-- START Working data --
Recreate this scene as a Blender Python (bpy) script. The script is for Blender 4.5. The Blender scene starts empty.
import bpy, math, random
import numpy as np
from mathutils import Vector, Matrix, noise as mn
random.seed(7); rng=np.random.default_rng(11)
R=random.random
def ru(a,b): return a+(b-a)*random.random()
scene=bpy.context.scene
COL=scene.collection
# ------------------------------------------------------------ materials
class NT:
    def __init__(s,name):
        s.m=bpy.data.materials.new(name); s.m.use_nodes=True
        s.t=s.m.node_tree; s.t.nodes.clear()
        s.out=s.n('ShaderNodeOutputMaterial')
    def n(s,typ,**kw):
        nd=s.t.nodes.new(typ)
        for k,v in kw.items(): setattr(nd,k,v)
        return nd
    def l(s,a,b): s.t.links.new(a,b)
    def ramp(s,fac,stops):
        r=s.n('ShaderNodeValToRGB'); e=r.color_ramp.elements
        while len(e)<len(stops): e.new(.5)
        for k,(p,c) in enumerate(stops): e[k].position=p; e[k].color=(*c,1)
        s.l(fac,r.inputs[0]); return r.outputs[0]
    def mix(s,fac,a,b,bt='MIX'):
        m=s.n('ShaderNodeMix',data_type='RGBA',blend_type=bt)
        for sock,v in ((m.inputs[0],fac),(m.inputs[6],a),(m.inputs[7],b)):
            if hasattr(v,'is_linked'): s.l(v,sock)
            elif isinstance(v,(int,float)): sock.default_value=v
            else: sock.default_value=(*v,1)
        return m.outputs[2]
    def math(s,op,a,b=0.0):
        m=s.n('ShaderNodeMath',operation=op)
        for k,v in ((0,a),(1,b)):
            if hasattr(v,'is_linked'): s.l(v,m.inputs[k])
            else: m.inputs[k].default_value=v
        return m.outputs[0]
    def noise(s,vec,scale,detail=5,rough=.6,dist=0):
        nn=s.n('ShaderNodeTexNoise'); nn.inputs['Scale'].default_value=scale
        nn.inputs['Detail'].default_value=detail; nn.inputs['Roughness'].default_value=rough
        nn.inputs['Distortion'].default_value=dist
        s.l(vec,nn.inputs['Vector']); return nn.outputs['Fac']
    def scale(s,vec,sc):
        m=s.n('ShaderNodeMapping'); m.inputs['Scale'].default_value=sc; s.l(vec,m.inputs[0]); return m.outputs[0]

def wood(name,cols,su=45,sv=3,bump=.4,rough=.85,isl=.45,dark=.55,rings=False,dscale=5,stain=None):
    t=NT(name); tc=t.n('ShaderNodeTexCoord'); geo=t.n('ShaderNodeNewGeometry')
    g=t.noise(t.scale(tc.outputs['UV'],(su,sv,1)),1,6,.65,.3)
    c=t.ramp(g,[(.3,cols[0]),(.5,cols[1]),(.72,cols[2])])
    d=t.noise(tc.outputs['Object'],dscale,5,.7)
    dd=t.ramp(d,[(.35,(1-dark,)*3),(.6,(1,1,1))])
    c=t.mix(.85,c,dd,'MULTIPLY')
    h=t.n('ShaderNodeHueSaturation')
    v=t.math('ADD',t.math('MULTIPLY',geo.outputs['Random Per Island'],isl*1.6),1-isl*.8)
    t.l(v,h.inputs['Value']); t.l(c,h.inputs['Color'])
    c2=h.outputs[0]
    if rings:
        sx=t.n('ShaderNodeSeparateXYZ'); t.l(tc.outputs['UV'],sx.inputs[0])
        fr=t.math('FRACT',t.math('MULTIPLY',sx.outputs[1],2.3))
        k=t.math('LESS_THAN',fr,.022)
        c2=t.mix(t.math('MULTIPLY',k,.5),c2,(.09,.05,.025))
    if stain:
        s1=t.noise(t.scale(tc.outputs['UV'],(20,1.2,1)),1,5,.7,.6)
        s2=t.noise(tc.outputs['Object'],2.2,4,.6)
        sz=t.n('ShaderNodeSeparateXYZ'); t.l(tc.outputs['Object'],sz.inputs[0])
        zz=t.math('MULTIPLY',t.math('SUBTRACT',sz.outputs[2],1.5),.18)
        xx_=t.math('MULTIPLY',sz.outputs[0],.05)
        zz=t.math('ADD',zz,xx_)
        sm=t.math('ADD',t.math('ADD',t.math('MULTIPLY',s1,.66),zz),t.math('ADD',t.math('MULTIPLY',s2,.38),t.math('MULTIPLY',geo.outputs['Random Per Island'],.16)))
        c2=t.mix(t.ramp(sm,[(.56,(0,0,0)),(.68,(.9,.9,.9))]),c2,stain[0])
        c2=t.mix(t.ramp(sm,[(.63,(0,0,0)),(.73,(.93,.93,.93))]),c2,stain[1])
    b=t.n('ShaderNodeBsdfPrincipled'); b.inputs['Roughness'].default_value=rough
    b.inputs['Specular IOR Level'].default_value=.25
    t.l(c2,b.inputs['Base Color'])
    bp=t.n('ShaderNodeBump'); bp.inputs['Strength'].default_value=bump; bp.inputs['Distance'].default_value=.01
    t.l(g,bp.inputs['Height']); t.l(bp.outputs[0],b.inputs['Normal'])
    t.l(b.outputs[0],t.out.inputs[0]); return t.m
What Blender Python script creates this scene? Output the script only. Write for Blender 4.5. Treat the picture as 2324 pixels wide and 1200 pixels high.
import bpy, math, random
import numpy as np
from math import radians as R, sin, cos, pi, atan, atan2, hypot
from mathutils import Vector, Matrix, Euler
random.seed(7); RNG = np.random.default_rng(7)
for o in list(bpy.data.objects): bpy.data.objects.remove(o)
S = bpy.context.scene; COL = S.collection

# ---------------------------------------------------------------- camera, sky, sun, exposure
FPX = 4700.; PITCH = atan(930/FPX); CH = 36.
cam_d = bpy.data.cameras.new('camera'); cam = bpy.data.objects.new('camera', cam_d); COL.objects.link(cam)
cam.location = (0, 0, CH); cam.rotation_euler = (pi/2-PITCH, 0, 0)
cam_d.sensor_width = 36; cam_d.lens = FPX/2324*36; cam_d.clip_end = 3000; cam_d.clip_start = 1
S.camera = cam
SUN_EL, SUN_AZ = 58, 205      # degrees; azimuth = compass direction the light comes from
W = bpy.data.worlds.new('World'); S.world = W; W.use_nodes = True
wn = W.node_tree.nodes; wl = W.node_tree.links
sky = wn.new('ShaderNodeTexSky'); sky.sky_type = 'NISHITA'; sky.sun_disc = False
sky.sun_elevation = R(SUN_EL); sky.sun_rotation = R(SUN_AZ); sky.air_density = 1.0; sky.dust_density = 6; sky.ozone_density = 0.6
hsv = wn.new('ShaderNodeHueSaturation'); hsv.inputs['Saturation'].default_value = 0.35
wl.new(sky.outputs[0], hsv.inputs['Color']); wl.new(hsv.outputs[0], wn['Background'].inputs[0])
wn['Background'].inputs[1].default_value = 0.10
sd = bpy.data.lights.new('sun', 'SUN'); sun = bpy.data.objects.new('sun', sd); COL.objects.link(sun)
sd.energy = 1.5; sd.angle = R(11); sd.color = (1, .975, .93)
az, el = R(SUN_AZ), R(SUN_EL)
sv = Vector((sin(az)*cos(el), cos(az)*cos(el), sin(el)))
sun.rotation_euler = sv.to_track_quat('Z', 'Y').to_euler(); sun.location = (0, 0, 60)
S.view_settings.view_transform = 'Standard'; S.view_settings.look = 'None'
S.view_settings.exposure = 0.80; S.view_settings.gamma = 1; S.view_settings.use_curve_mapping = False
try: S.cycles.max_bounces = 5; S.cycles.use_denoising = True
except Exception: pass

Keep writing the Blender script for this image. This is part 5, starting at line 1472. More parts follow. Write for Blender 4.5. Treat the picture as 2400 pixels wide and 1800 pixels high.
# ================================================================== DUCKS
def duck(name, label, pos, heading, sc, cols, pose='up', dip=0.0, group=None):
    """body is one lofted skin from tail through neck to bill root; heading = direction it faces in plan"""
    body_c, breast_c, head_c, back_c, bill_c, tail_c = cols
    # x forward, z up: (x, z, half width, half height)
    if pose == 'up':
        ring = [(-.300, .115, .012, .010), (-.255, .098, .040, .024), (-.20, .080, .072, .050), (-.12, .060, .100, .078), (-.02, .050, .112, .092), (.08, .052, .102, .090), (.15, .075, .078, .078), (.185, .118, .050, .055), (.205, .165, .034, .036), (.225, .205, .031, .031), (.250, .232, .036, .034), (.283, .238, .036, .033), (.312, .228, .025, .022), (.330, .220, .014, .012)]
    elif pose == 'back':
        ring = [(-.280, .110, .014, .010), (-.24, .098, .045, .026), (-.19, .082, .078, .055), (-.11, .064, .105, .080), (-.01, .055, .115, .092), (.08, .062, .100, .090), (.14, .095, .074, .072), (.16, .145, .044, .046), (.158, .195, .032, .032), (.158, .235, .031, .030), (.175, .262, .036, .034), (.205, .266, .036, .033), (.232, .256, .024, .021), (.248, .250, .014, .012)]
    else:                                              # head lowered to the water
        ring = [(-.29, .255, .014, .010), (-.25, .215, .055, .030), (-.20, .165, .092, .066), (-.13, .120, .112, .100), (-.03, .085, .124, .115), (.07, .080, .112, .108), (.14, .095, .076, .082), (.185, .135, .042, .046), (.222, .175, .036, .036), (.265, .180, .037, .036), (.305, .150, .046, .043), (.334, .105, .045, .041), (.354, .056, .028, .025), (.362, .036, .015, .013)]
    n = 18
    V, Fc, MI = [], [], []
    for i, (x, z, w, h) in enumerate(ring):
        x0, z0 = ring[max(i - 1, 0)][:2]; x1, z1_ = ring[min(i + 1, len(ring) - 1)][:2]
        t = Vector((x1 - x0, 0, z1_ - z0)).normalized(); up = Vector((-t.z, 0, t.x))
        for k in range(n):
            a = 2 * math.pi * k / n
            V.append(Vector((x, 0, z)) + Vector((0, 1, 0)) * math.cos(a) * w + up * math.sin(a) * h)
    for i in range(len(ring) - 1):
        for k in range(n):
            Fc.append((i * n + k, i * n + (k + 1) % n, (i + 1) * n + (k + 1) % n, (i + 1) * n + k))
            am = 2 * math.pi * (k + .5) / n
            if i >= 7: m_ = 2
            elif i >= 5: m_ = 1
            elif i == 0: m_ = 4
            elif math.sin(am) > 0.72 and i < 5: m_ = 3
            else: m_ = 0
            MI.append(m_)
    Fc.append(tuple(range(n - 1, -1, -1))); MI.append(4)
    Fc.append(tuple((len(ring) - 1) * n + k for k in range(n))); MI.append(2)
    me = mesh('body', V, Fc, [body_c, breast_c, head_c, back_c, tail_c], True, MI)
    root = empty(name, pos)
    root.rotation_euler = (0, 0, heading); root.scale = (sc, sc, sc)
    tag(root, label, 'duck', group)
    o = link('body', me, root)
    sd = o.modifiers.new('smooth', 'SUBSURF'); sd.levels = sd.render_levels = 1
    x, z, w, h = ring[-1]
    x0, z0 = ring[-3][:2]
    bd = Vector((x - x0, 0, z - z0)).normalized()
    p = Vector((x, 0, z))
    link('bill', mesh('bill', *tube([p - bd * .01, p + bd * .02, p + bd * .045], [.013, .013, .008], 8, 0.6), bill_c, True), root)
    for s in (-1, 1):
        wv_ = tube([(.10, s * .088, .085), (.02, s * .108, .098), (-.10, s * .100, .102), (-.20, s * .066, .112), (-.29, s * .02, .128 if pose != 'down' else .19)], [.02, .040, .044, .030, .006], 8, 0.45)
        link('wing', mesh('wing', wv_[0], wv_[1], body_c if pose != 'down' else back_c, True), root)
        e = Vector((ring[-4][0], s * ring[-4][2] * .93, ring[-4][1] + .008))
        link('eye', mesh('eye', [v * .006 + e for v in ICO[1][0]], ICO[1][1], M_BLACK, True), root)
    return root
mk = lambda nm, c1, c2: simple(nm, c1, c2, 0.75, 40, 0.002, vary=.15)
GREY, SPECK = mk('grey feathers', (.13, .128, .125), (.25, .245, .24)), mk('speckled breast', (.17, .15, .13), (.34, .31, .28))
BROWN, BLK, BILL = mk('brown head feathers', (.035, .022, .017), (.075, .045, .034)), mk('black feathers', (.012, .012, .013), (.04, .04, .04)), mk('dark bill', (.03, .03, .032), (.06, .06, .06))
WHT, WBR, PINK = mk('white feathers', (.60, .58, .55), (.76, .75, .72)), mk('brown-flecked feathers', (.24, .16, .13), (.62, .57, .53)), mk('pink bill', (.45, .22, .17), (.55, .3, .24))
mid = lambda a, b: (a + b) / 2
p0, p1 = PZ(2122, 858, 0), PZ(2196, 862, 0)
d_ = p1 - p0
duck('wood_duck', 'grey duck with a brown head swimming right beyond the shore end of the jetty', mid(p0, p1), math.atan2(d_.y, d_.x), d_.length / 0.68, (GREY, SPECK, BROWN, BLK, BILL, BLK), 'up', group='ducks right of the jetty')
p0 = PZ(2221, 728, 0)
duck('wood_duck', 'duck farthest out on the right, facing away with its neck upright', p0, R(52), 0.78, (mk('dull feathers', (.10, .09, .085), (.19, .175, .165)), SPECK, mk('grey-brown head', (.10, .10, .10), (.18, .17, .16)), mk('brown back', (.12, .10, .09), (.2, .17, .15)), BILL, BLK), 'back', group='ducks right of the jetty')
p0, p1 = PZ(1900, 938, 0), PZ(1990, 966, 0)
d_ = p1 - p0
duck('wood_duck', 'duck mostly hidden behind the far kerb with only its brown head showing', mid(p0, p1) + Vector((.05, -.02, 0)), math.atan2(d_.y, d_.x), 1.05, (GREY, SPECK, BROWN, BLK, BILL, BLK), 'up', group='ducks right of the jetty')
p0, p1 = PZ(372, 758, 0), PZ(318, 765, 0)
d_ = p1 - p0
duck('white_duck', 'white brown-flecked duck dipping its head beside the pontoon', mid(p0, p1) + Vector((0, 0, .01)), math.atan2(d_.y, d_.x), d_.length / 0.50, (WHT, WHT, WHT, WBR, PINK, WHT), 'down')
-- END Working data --
§ **Do this**
Track down every line holding the string "Python" and copy it.

§ **Exercise response**
Recreate this scene as a Blender Python (bpy) script. The script is for Blender 4.5. The Blender scene starts empty.
What Blender Python script creates this scene? Output the script only. Write for Blender 4.5. Treat the picture as 2324 pixels wide and 1200 pixels high.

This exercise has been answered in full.